As I write historical fiction, sometimes I can get lost in the research; I love researching even the smallest detail, and this can lead to amazing discoveries – for example, did you know that in 1844 an Act of Parliament required “the provision of at least one train a day each way at a speed of not less than 12 miles an hour including stops, which were to be made at all stations, and of carriages protected from the weather and provided with seats; for all which luxuries not more than a penny a mile might be charged.” Or that Stroud Scarlet cloth (used in 19th-century military uniforms) was exhibited at the Great Exhibition of 1851? This might be of little interest generally, but my first book, Restless: A Novella, included both of these details (separately) within the first few chapters.
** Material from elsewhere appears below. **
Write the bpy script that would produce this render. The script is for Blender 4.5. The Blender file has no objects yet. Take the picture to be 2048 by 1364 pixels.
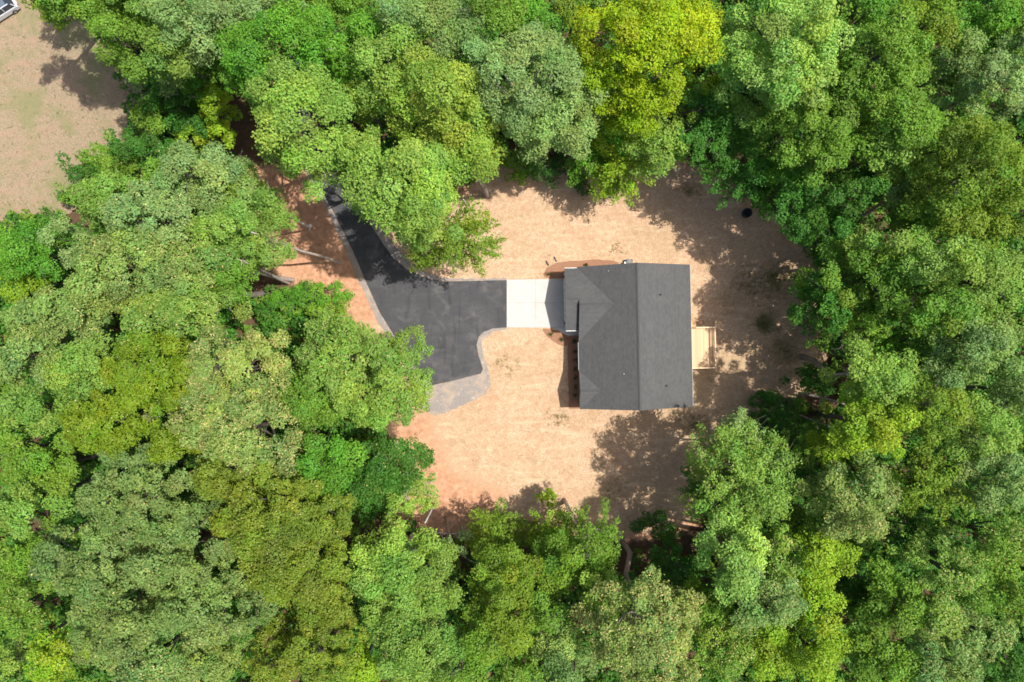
import bpy, bmesh, math, random
import numpy as np
from mathutils import Vector, Matrix

# ------------------------------------------------------------------ camera, light, exposure
S = bpy.context.scene
COL = S.collection
CAM_H = 85.0
PPM = 16.0                       # photo pixels (2048 wide) per metre on the ground
cam = bpy.data.cameras.new("camera"); cam.sensor_width = 36; cam.lens = 18 * CAM_H / 64.0
cam.clip_start = 1; cam.clip_end = 3000
camo = bpy.data.objects.new("camera", cam); COL.objects.link(camo)
camo.location = (0, 0, CAM_H); S.camera = camo

SUN_EL, SUN_AZ = math.radians(65), math.radians(6)     # azimuth measured from +X towards +Y
sd = Vector((math.cos(SUN_EL) * math.cos(SUN_AZ), math.cos(SUN_EL) * math.sin(SUN_AZ), math.sin(SUN_EL)))
sun = bpy.data.lights.new("sun", 'SUN'); sun.energy = 4.6; sun.angle = math.radians(0.5); sun.color = (1, 0.955, 0.88)
suno = bpy.data.objects.new("sun", sun); COL.objects.link(suno)
suno.rotation_euler = (-sd).to_track_quat('-Z', 'Y').to_euler(); suno.location = sd * 200
w = bpy.data.worlds.new("World"); S.world = w; w.use_nodes = True
sky = w.node_tree.nodes.new('ShaderNodeTexSky'); sky.sky_type = 'NISHITA'; sky.sun_disc = False
sky.sun_elevation = SUN_EL; sky.sun_rotation = math.pi / 2 - SUN_AZ
sky.dust_density = 3.0; sky.air_density = .8; sky.ozone_density = .4
w.node_tree.links.new(sky.outputs[0], w.node_tree.nodes['Background'].inputs[0])
w.node_tree.nodes['Background'].inputs[1].default_value = 0.135
S.view_settings.view_transform = 'Standard'; S.view_settings.look = 'None'
S.view_settings.exposure = 0.38; S.view_settings.gamma = 1
S.render.engine = 'CYCLES'
S.cycles.max_bounces = 5; S.cycles.diffuse_bounces = 3; S.cycles.glossy_bounces = 2
S.cycles.transmission_bounces = 3; S.cycles.transparent_max_bounces = 4
S.cycles.caustics_reflective = False; S.cycles.caustics_refractive = False
S.cycles.use_denoising = True; S.cycles.filter_width = 1.7

rng = np.random.default_rng(7)
random.seed(7)

# ------------------------------------------------------------------ helpers
def terr(x, y):
    x = np.asarray(x, float); y = np.asarray(y, float)
    t = np.clip(-y / 14.0, 0, 1); z = -1.7 * t * t * (3 - 2 * t)
    r = np.clip((np.hypot(x, y) - 45) / 60, 0, 1)
    z = z + 0.8 * r * np.sin(x * 0.05 + 1) * np.cos(y * 0.06)
    return z
def tz(x, y): return float(terr(x, y))
def at(px, py, z=0.0):           # photo pixel -> world x,y at absolute height z
    k = (CAM_H - z) / CAM_H / PPM
    return (px - 1024) * k, (682 - py) * k
def gr(px, py):                  # photo pixel -> point on the terrain
    z = 0.0
    for _ in range(4):
        x, y = at(px, py, z); z = tz(x, y)
    return x, y, z

def s2l(c):
    return tuple(((v / 255) / 12.92 if v / 255 <= .04045 else ((v / 255 + .055) / 1.055) ** 2.4) for v in c)

def tagit(o, label=None, cat=None, group=None, kind=None):
    if label: o['label'] = label
    if cat: o['category'] = cat
    if group: o['group'] = group
    if kind: o['kind'] = kind
    return o

def empty(name, loc, rz=0.0):
    o = bpy.data.objects.new(name, None); o.empty_display_size = .3
    o.location = loc; o.rotation_euler = (0, 0, rz); COL.objects.link(o); return o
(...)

At the time of writing, I had no idea that when I’d write book two the main characters would head off to Stroud and end up at the same mill that made and dyed the cloth scarlet, which was subsequently exhibited at the exhibition. Fantastic!

If you’re lacking motivation at the moment – whether it’s writing, weaving/crafting, or generally trying to find time to do the things you love, don’t be hard on yourself. Everyone is struggling and trying to find their “new normal”. Maybe try something new, go for a long walk, or meet up with friends either on Zoom or irl (we can do that now in England – socially distanced of course), it might help kickstart your work-in-progress (whatever that is).